Saint Francis

Immerse yourself in the spirituality of the Sanctuary of St. Francis.

The places of Francis’ journey

Two years after the death of Francis of Assisi on October 3, 1226, the cornerstone of the new basilica named after him was laid. The construction, destined to continue well into the 13th century, saw the work of some of the greatest painters of the time, from Cimabue to Giotto, from Pietro Lorenzetti to Simone Martini. And it was above all thanks to Giotto, an unsurpassed interpreter of the saint’s life, that the new humanity of the Franciscan message found its most eloquent expression in images, together with the invention of a distinct pictorial language inspired by visible reality. There is no place in Umbria where the story of Francis and his movement has not left traces: from the figurative works, which abound in many of the region’s churches, to the places where the saint’s very life was consummated. In addition to the numerous hermitages, places of prayer, from the Carceri in Assisi to the Sacro Speco in Narni, the entire region is marked by the presence of Franciscan settlements, often founded by Francis’s first disciples.

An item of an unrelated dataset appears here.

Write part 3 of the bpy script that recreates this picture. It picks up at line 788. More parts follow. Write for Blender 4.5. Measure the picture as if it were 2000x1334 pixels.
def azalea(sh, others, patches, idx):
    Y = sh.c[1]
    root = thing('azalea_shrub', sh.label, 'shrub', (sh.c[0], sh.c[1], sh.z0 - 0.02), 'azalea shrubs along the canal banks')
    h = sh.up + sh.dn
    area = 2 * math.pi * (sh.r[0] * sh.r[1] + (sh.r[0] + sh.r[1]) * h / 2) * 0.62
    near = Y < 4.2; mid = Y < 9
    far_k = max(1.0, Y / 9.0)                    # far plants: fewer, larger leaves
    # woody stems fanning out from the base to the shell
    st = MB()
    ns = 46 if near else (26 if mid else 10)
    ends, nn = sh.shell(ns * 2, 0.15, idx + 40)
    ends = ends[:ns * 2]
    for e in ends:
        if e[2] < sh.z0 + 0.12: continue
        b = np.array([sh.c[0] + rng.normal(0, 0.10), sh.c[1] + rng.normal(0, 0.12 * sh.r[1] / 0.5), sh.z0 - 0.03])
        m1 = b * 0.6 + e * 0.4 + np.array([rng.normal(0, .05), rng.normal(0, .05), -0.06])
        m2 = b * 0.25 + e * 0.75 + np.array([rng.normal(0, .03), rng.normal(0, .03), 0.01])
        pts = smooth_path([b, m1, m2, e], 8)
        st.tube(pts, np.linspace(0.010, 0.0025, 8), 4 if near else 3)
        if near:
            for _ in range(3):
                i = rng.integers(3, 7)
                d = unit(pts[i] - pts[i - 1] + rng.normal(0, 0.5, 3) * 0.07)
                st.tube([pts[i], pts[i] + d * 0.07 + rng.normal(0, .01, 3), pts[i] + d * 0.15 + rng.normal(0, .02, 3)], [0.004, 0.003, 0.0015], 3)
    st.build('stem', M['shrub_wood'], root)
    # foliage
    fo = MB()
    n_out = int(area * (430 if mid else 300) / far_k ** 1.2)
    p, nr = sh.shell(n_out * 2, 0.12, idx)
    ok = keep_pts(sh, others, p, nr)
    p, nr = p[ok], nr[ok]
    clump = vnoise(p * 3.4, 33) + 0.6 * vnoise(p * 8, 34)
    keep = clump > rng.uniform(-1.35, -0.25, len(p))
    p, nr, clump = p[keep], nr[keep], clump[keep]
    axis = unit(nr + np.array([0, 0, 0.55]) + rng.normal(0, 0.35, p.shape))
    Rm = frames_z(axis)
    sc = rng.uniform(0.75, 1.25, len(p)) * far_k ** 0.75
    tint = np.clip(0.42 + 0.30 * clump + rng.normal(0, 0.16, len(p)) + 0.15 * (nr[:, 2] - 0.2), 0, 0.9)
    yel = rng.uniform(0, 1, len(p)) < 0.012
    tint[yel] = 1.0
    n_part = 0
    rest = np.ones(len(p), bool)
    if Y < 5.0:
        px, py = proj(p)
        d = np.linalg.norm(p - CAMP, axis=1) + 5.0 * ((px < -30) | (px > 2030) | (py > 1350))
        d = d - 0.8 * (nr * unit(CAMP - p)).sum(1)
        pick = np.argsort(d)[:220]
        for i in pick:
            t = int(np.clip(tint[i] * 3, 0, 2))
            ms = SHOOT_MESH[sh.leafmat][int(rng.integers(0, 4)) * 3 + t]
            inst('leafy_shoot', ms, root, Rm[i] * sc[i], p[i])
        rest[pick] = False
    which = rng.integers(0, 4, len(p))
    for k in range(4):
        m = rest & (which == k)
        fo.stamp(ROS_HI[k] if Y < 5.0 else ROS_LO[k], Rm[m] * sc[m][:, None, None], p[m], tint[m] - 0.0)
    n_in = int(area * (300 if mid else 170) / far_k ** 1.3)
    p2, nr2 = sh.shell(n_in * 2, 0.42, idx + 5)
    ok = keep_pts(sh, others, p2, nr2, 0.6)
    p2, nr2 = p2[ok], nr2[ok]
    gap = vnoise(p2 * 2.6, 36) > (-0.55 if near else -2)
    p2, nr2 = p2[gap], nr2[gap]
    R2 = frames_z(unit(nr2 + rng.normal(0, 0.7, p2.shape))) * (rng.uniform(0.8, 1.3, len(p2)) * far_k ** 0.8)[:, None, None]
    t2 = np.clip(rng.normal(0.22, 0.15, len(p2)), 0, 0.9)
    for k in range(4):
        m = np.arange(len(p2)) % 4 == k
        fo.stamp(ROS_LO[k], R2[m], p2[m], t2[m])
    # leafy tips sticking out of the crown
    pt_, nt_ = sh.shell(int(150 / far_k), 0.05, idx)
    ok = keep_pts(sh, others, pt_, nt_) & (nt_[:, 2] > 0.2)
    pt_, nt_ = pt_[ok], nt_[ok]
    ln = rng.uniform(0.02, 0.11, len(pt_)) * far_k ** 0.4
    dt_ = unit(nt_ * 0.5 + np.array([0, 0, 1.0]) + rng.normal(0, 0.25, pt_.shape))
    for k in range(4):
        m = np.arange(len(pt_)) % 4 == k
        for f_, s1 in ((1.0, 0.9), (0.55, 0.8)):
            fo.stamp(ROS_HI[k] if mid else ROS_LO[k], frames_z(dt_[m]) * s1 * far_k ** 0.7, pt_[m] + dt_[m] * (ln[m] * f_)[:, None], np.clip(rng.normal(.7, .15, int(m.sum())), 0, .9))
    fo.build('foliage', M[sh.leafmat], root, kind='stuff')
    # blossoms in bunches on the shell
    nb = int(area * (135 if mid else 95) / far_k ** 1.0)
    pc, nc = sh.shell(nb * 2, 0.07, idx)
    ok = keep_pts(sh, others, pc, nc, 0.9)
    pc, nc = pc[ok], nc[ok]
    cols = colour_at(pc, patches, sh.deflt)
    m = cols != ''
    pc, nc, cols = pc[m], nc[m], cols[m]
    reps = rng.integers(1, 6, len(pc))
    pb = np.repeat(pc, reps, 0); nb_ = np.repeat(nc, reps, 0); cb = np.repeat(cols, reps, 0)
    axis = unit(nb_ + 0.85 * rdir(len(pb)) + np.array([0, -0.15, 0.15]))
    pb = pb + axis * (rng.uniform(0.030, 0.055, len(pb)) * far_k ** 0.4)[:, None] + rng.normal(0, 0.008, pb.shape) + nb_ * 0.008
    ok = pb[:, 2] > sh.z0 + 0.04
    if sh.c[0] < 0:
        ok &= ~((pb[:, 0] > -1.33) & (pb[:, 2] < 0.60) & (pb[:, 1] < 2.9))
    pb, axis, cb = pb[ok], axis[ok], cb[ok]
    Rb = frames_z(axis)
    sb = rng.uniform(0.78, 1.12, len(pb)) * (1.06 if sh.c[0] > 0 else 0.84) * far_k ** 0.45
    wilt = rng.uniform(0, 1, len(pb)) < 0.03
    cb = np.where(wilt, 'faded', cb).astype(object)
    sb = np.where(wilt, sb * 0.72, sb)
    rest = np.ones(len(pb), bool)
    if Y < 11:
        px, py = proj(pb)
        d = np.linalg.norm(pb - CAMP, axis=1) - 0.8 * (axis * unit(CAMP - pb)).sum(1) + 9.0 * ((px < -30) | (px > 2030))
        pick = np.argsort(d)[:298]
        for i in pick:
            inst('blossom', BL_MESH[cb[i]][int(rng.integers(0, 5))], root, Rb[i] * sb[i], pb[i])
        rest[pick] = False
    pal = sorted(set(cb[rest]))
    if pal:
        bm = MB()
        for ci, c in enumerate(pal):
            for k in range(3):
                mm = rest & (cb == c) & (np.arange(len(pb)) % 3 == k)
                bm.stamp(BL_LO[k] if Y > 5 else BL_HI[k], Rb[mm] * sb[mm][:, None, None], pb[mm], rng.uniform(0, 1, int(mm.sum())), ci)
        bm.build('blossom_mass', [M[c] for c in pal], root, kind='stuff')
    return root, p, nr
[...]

The city’s architecture, between the sacred and the profane

The grafting of the new Gothic language onto Romanesque forms found two exceptional models in Umbria: the basilica of Assisi itself, an architectural paradigm for the construction of similar buildings in the region, and, at the beginning of the 14th century, the cathedral of Orvieto with Lorenzo Maitani’s marvelous façade, inspired by Sienese models. But it is in the medieval square that Umbria’s municipal government redesigned the spaces of civic life with an urban planning expertise uncommon in its expressive power and design prowess. The physiognomy of the medieval square is characterized by the coexistence of symbols of political and religious power: the cathedral, the supreme manifestation of the dominion of the sacred, and the civic palace, intended to represent the new authority of municipal representation. From the Piazza in Perugia, overlooked by the cathedral with its unfinished façade and the imposing Palazzo dei Priori, visually connected by the fountain decorated with sculptures by Nicola and Giovanni Pisano, to the Piazza in Todi, which in an exceptionally regular fashion accommodates the three buildings of the civil magistrates (del Popolo, del Capitano, and dei Priori) along with the spectacular cathedral and the adjoining bishop’s palace; and finally to the Piazza in Gubbio, one of the most daring urban planning projects of the Middle Ages, intended to house the Palazzo dei Consoli, positioned above the city and in relation to the “Platea Communis” which, a little higher up the hill, houses the cathedral.